I enjoy listening to the Prairie Home Companion and the News from Lake Wobegon by Garrison Keillor. In Kansas City, NPR broadcasts it Sunday mornings and evenings and it is a two hour show. It is in the line of an old-time radio show. Many of the stories and characters remind me of the small town where I grew up in western Oklahoma. It is really a "hoot" but you have to listen very closely because there is a lot of subtle, dry humor.
The cast has been on vacation in July so Mr. Keillor has been rebroadcasting some of the story episodes. This week there was a portion from a Memorial Day broadcast that included Lincoln's Gettysburg Address:
Four score and seven years ago our fathers brought forth on this continent, a new nation, conceived in Liberty, and dedicated to the proposition that all men are created equal.
Now we are engaged in a great civil war, testing whether that nation, or any nation so conceived and so dedicated, can long endure. We are met on a great battle-field of that war. We have come to dedicate a portion of that field, as a final resting place for those who here gave their lives that that nation might live. It is altogether fitting and proper that we should do this.
But, in a larger sense, we can not dedicate -- we can not consecrate -- we can not hallow -- this ground. The brave men, living and dead, who struggled here, have consecrated it, far above our poor power to add or detract. The world will little note, nor long remember what we say here, but it can never forget what they did here. It is for us the living, rather, to be dedicated here to the unfinished work which they who fought here have thus far so nobly advanced. It is rather for us to be here dedicated to the great task remaining before us -- that from these honored dead we take increased devotion to that cause for which they gave the last full measure of devotion -- that we here highly resolve that these dead shall not have died in vain -- that this nation, under God, shall have a new birth of freedom -- and that government of the people, by the people, for the people, shall not perish from the earth.
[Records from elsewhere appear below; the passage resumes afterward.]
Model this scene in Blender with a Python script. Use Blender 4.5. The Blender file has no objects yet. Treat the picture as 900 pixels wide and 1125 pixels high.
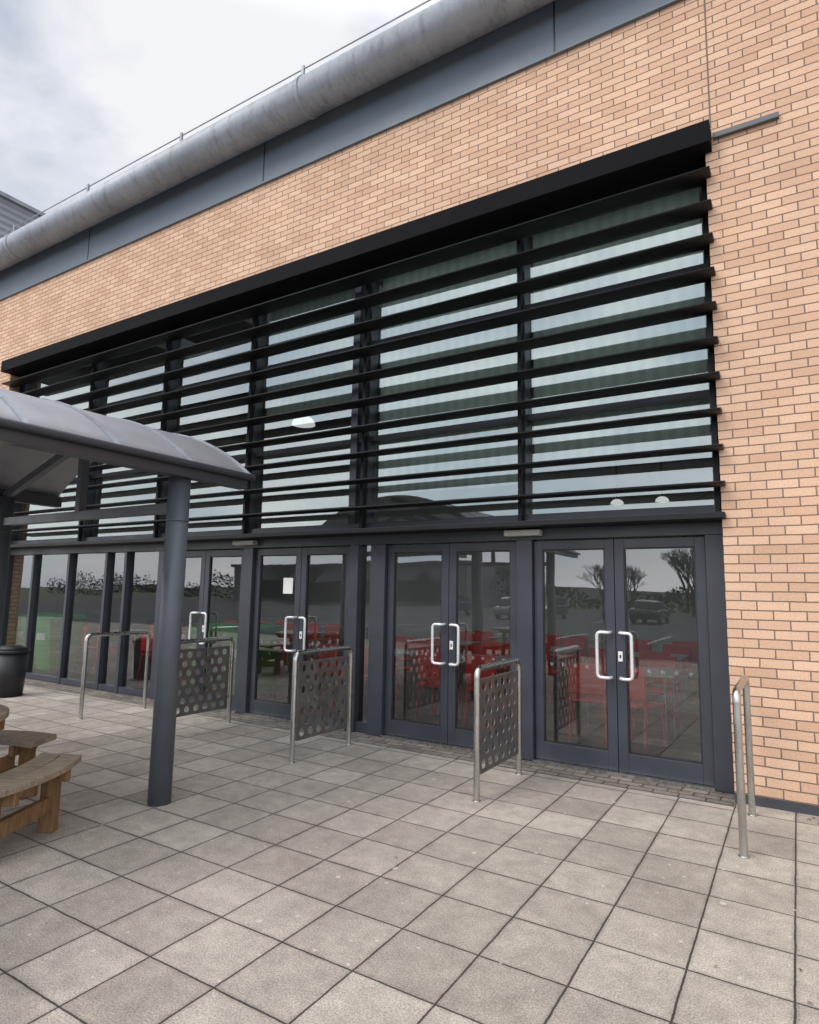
import bpy, bmesh, math, random
from mathutils import Vector, Matrix
random.seed(7)
S = bpy.context.scene
S.view_settings.view_transform = 'Standard'
S.view_settings.look = 'None'
S.view_settings.exposure = 0
S.view_settings.gamma = 1

# ------------------------------------------------------------------ materials
def new_mat(name):
    m = bpy.data.materials.new(name); m.use_nodes = True
    nt = m.node_tree; nt.nodes.clear()
    out = nt.nodes.new('ShaderNodeOutputMaterial')
    return m, nt, out
def N(nt, t, **kw):
    n = nt.nodes.new(t)
    for k, v in kw.items(): setattr(n, k, v)
    return n
def L(nt, a, b): nt.links.new(a, b)
def setin(n, **kw):
    for k, v in kw.items(): n.inputs[k.replace('_', ' ')].default_value = v
def rgba(c): return (c[0], c[1], c[2], 1.0)
def mrange(nt, src, a, z, lo, hi):
    q = N(nt, 'ShaderNodeMapRange'); q.inputs[1].default_value=a; q.inputs[2].default_value=z; q.inputs[3].default_value=lo; q.inputs[4].default_value=hi
    L(nt, src, q.inputs[0]); return q.outputs[0]
def mul(nt, a, b_):
    m_ = N(nt, 'ShaderNodeMath', operation='MULTIPLY'); L(nt, a, m_.inputs[0])
    if isinstance(b_, (int, float)): m_.inputs[1].default_value = b_
    else: L(nt, b_, m_.inputs[1])
    return m_.outputs[0]

def simple(name, col, rough=0.5, metal=0.0, var=0.12, scale=6.0, bump=0.0, bscale=60, stretch=(1,1,1), rvar=0.1, spec=0.5):
    m, nt, out = new_mat(name)
    b = N(nt, 'ShaderNodeBsdfPrincipled')
    tc = N(nt, 'ShaderNodeTexCoord'); mp = N(nt, 'ShaderNodeMapping')
    mp.inputs['Scale'].default_value = stretch
    L(nt, tc.outputs['Object'], mp.inputs['Vector'])
    no = N(nt, 'ShaderNodeTexNoise'); setin(no, Scale=scale, Detail=5.0, Roughness=0.6)
    L(nt, mp.outputs[0], no.inputs['Vector'])
    mx = N(nt, 'ShaderNodeVectorMath', operation='SCALE'); mx.inputs[0].default_value = col
    L(nt, mrange(nt, no.outputs['Fac'], .3, .7, 1-var, 1+var), mx.inputs['Scale']); L(nt, mx.outputs[0], b.inputs['Base Color'])
    L(nt, mrange(nt, no.outputs['Fac'], .3, .7, max(.02, rough-rvar), min(1, rough+rvar)), b.inputs['Roughness'])
    b.inputs['Metallic'].default_value = metal
    b.inputs['Specular IOR Level'].default_value = spec
    if bump > 0:
        n2 = N(nt, 'ShaderNodeTexNoise'); setin(n2, Scale=bscale, Detail=4.0)
        L(nt, mp.outputs[0], n2.inputs['Vector'])
        bp = N(nt, 'ShaderNodeBump'); setin(bp, Strength=bump, Distance=0.01)
        L(nt, n2.outputs['Fac'], bp.inputs['Height']); L(nt, bp.outputs[0], b.inputs['Normal'])
    L(nt, b.outputs[0], out.inputs[0])
    return m

def gutter_mat():
    m, nt, out = new_mat('galvanised_gutter')
    b = N(nt, 'ShaderNodeBsdfPrincipled'); b.inputs['Roughness'].default_value=.5; b.inputs['Metallic'].default_value=.15
    tc = N(nt, 'ShaderNodeTexCoord')
    mp = N(nt, 'ShaderNodeMapping'); mp.inputs['Scale'].default_value=(3.0,1.2,1.2); L(nt, tc.outputs['Object'], mp.inputs[0])
    n1 = N(nt, 'ShaderNodeTexNoise'); setin(n1, Scale=1.9, Detail=9.0, Roughness=.78); L(nt, mp.outputs[0], n1.inputs[0])
    n2 = N(nt, 'ShaderNodeTexNoise'); setin(n2, Scale=.9, Detail=6.0, Roughness=.65); L(nt, tc.outputs['Object'], n2.inputs[0])
    n3 = N(nt, 'ShaderNodeTexNoise'); setin(n3, Scale=14.0, Detail=4.0, Roughness=.7); L(nt, tc.outputs['Object'], n3.inputs[0])
    a = mrange(nt, n1.outputs['Fac'], .50, .64, 1.0, .66); c = mrange(nt, n2.outputs['Fac'], .35, .65, .85, 1.1); d = mrange(nt, n3.outputs['Fac'], .3, .7, .92, 1.07)
    sc = N(nt, 'ShaderNodeVectorMath', operation='SCALE'); sc.inputs[0].default_value=(.30,.32,.35)
    L(nt, mul(nt, mul(nt, a, c), d), sc.inputs['Scale']); L(nt, sc.outputs[0], b.inputs['Base Color'])
    bp = N(nt, 'ShaderNodeBump'); setin(bp, Strength=.12, Distance=.01); L(nt, n3.outputs['Fac'], bp.inputs['Height']); L(nt, bp.outputs[0], b.inputs['Normal'])
    L(nt, b.outputs[0], out.inputs[0]); return m

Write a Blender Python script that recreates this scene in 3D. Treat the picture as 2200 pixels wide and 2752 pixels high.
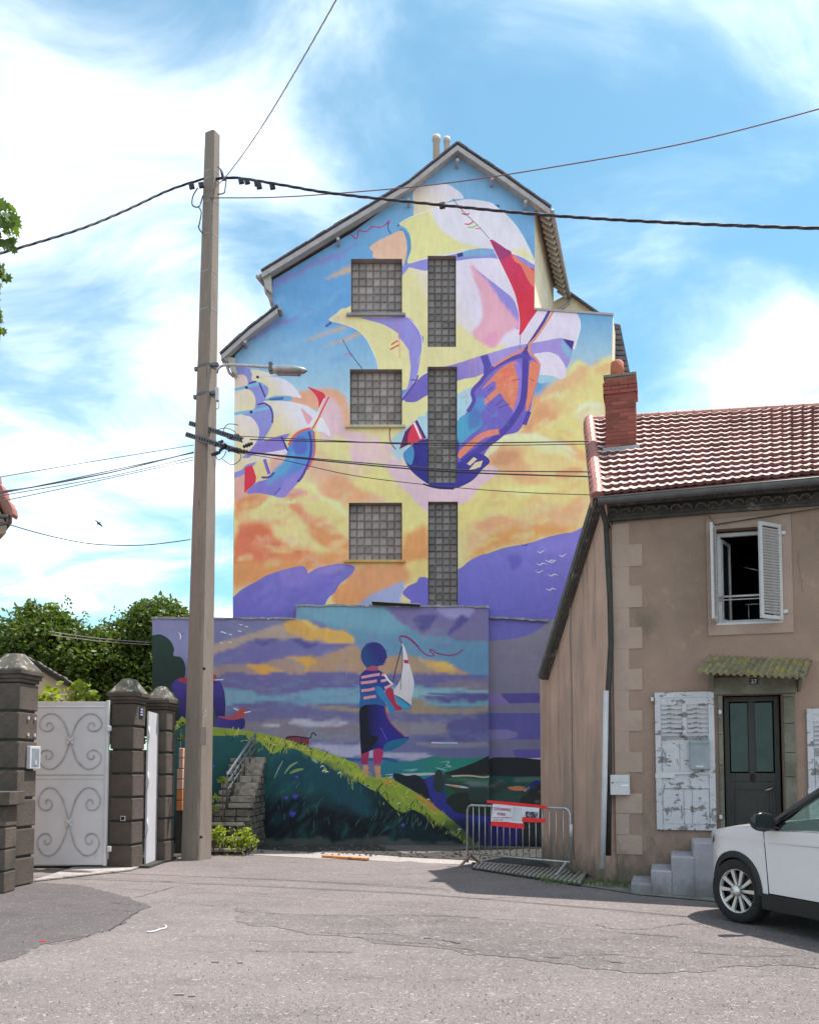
import bpy, bmesh, math, random
import numpy as np
from mathutils import Vector, Matrix, noise as mnoise
from mathutils.geometry import delaunay_2d_cdt
R = math.radians
rnd = random.Random(7)
scene = bpy.context.scene
for o in list(bpy.data.objects): bpy.data.objects.remove(o)
COL = scene.collection

# ------------------------------------------------------------------ camera
F = 2400.0; T = 0.0629; PPX, PPY = 1100.0, 1929.0; EYE = 1.6      # photo pixels (2200 x 2752)
cam = bpy.data.cameras.new('camera'); camo = bpy.data.objects.new('camera', cam); COL.objects.link(camo)
camo.location = (0, 0, EYE); camo.rotation_euler = (math.pi / 2 + T, 0, 0)
cam.sensor_fit = 'HORIZONTAL'; cam.sensor_width = 36; cam.lens = 36 * F / 2200
cam.shift_x = 0; cam.shift_y = (PPY - 1376) / 2200
cam.clip_start = 0.1; cam.clip_end = 6000
scene.camera = camo

# ------------------------------------------------------------------ light
SUN = Vector((0.36, 0.15, 1.0)).normalized()
EL = math.asin(SUN.z); AZ = math.atan2(SUN.x, SUN.y)
w = bpy.data.worlds.new('World'); scene.world = w; w.use_nodes = True
nt = w.node_tree; nt.nodes.clear()
def N(nt, t, **k):
    n = nt.nodes.new(t)
    for a, v in k.items():
        if a.startswith('i_'): n.inputs[a[2:].replace('_', ' ')].default_value = v
        else: setattr(n, a, v)
    return n
out = N(nt, 'ShaderNodeOutputWorld'); bg = N(nt, 'ShaderNodeBackground')
sky = N(nt, 'ShaderNodeTexSky', sky_type='NISHITA', sun_disc=False, sun_elevation=EL, sun_rotation=AZ)
sky.air_density = 1.0; sky.dust_density = 0.6; sky.ozone_density = 1.0
tc = N(nt, 'ShaderNodeTexCoord')
def vmath(op, a, b=None):
    n = N(nt, 'ShaderNodeVectorMath', operation=op)
    for i, s in enumerate((a, b)):
        if s is None: continue
        if isinstance(s, (tuple, list, Vector)): n.inputs[i].default_value = s
        else: nt.links.new(s, n.inputs[i])
    return n
def smath(op, a, b=None, clamp=False):
    n = N(nt, 'ShaderNodeMath', operation=op); n.use_clamp = clamp
    for i, s in enumerate((a, b)):
        if s is None: continue
        if isinstance(s, (int, float)): n.inputs[i].default_value = s
        else: nt.links.new(s, n.inputs[i])
    return n.outputs[0]
# project the direction on a cloud deck so that the clouds stretch towards the horizon
sep = N(nt, 'ShaderNodeSeparateXYZ'); nt.links.new(tc.outputs['Generated'], sep.inputs[0])
zc = smath('ADD', smath('MAXIMUM', sep.outputs[2], 0.0), 0.22)
cx = smath('DIVIDE', sep.outputs[0], zc); cy = smath('DIVIDE', sep.outputs[1], zc)
cmb = N(nt, 'ShaderNodeCombineXYZ'); nt.links.new(cx, cmb.inputs[0]); nt.links.new(cy, cmb.inputs[1])
n1 = N(nt, 'ShaderNodeTexNoise'); n1.inputs['Scale'].default_value = 2.6; n1.inputs['Detail'].default_value = 10; n1.inputs['Roughness'].default_value = 0.56; n1.inputs['Distortion'].default_value = 0.6
mp = N(nt, 'ShaderNodeMapping'); mp.inputs['Location'].default_value = (7.3, 4.2, 0.4); mp.inputs['Rotation'].default_value = (0, 0, 0.5); mp.inputs['Scale'].default_value = (1.0, 1.35, 1)
nt.links.new(cmb.outputs[0], mp.inputs[0]); nt.links.new(mp.outputs[0], n1.inputs['Vector'])
def pixdir(px, py):
    dx = (px - PPX) / F; dy = -(py - PPY) / F
    return Vector((dx, math.cos(T) - dy * math.sin(T), math.sin(T) + dy * math.cos(T)))
CLOUDS = [  # photo pixel, radius (rad), weight : where the cloud banks stand in the sky
    (130, 560, .16, .06), (60, 60, .15, .05), (330, 720, .12, .04), (420, 1080, .12, .12), (560, 600, .12, .04), (120, 1360, .24, .17), (560, 900, .09, .10), (420, 330, .12, .03), (560, 200, .10, .05),
    (400, 1480, .14, .10), (2150, 1000, .10, .30), (2170, 310, .085, .16), (1560, 560, .12, .07), (2030, 1060, .07, .10), (60, 1010, .10, -.26), (320, 860, .06, -.16), (240, 960, .06, -.14), (80, 1620, .1, -.08),
    (1000, 100, .20, -.04), (1850, 700, .15, -.10), (1800, 60, .26, -.05), (2250, 650, .13, -.12), (2300, 60, .2, -.08), (2500, 1400, .3, .1), (-500, 900, .3, .12), (-900, -300, .4, .12)]
# heavier unseen cloud added overhead and behind the camera, brightening the shaded walls
OUTSIDE = [(Vector((0.1, -.8, .6)), .85, .34), (Vector((-.9, -.1, .45)), .6, .2), (Vector((.2, .1, 1.0)), .45, .12), (Vector((.9, -.3, .4)), .5, .2)]
acc = None
for (d, rad, wt) in [(pixdir(a, b), c, e) for a, b, c, e in CLOUDS] + OUTSIDE:
    d = d.normalized()
    dist = vmath('DISTANCE', tc.outputs['Generated'], tuple(d)).outputs['Value']
    g = smath('MULTIPLY', smath('POWER', 2.718, smath('MULTIPLY', smath('MULTIPLY', dist, dist), -1.0 / (rad * rad))), wt)
    acc = g if acc is None else smath('ADD', acc, g)
mask = smath('ADD', smath('ADD', smath('MULTIPLY', n1.outputs['Fac'], 1.55), -0.275), acc)
rp = N(nt, 'ShaderNodeValToRGB'); rp.color_ramp.interpolation = 'B_SPLINE'
CR = rp.color_ramp; CR.interpolation = 'CARDINAL'
for k, (po, v) in enumerate(((.40, .012), (.55, .045), (.66, .10), (.76, .17), (.88, .26), (1.0, .45))):
    e_ = CR.elements[k] if k < 2 else CR.elements.new(po)
    e_.position = po; e_.color = (v, v, v, 1)
nt.links.new(mask, rp.inputs[0])
mixc = N(nt, 'ShaderNodeMix', data_type='RGBA')
SKYT = N(nt, 'ShaderNodeMix', data_type='RGBA', blend_type='MULTIPLY'); SKYT.inputs[0].default_value = 1
nt.links.new(sky.outputs[0], SKYT.inputs[6]); SKYT.inputs[7].default_value = (0.40, 0.62, 0.57, 1)
nt.links.new(rp.outputs[0], mixc.inputs[0]); nt.links.new(SKYT.outputs[2], mixc.inputs[6]); mixc.inputs[7].default_value = (11.5, 11.2, 10.6, 1)
nt.links.new(mixc.outputs[2], bg.inputs[0]); bg.inputs[1].default_value = 0.15
nt.links.new(bg.outputs[0], out.inputs[0])
sl = bpy.data.lights.new('sun', 'SUN'); slo = bpy.data.objects.new('sun', sl); COL.objects.link(slo)
sl.energy = 3.4; sl.angle = R(0.53); sl.color = (1.0, 0.95, 0.88)
slo.rotation_euler = SUN.to_track_quat('Z', 'Y').to_euler(); slo.location = (20, 8, 50)
scene.view_settings.view_transform = 'Standard'; scene.view_settings.look = 'None'
scene.view_settings.exposure = 1.25; scene.view_settings.gamma = 1; scene.view_settings.use_curve_mapping = False

# ------------------------------------------------------------------ helpers
def lin(c):
    return tuple(((v / 255) / 12.92 if v / 255 <= .04045 else (((v / 255) + .055) / 1.055) ** 2.4) for v in c[:3])
def at(px, py, Y):                      # the point of the upright plane y = Y seen at a photo pixel
    d = pixdir(px, py); s = Y / d.y
    return Vector((d.x * s, Y, EYE + d.z * s))
def onplane(px, py, p, n):
    d = pixdir(px, py); o = Vector((0, 0, EYE)); n = Vector(n)
    return o + d * ((Vector(p) - o).dot(n) / d.dot(n))
def gz(x, y=0): return -0.02 * min(max(x, 0.0), 5.0)
def ground(px, py):
    p = onplane(px, py, (0, 0, 0), (0, 0, 1))
    for _ in range(3): p = onplane(px, py, (0, 0, gz(p.x)), (0, 0, 1))
    return p

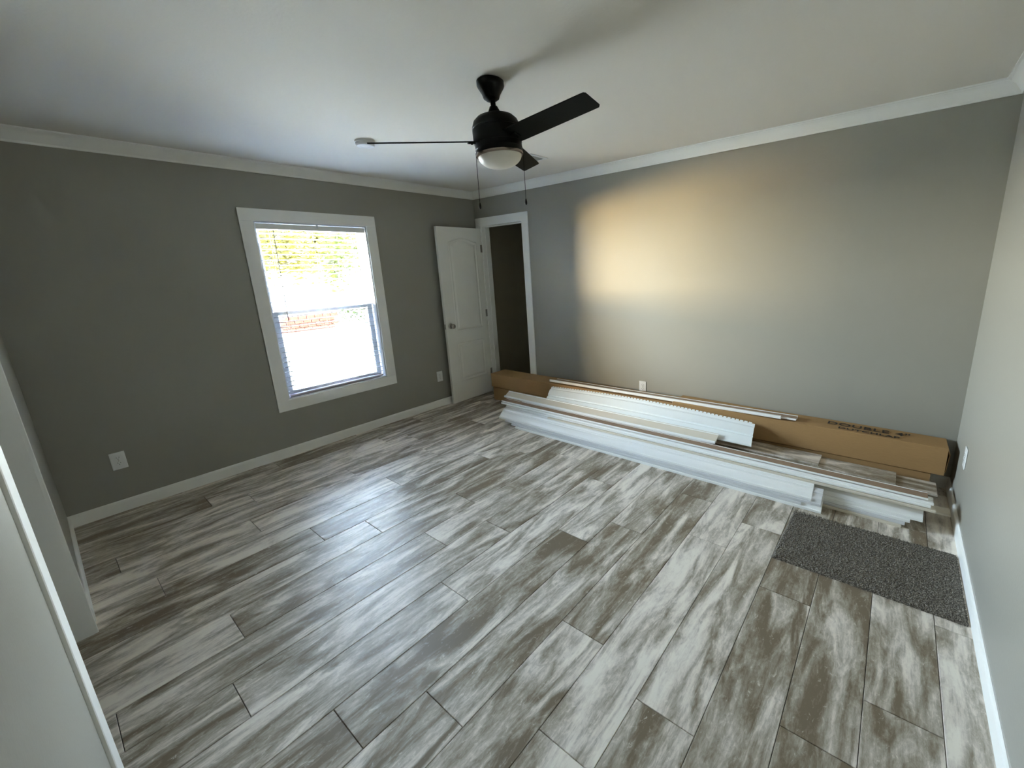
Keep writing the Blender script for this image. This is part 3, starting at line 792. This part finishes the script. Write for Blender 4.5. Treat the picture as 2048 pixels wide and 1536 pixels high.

I am shocked that the courts and Congress have not tried to rewrite this speech and rid it of "under God." I wonder how many of our representative have read this speech, little less the last line... "government of the people, by the people, for the people" not for the personal and financial benefit of the representatives themselves.
I think it has been a while since anyone in Washington has listened to what the will of the people is!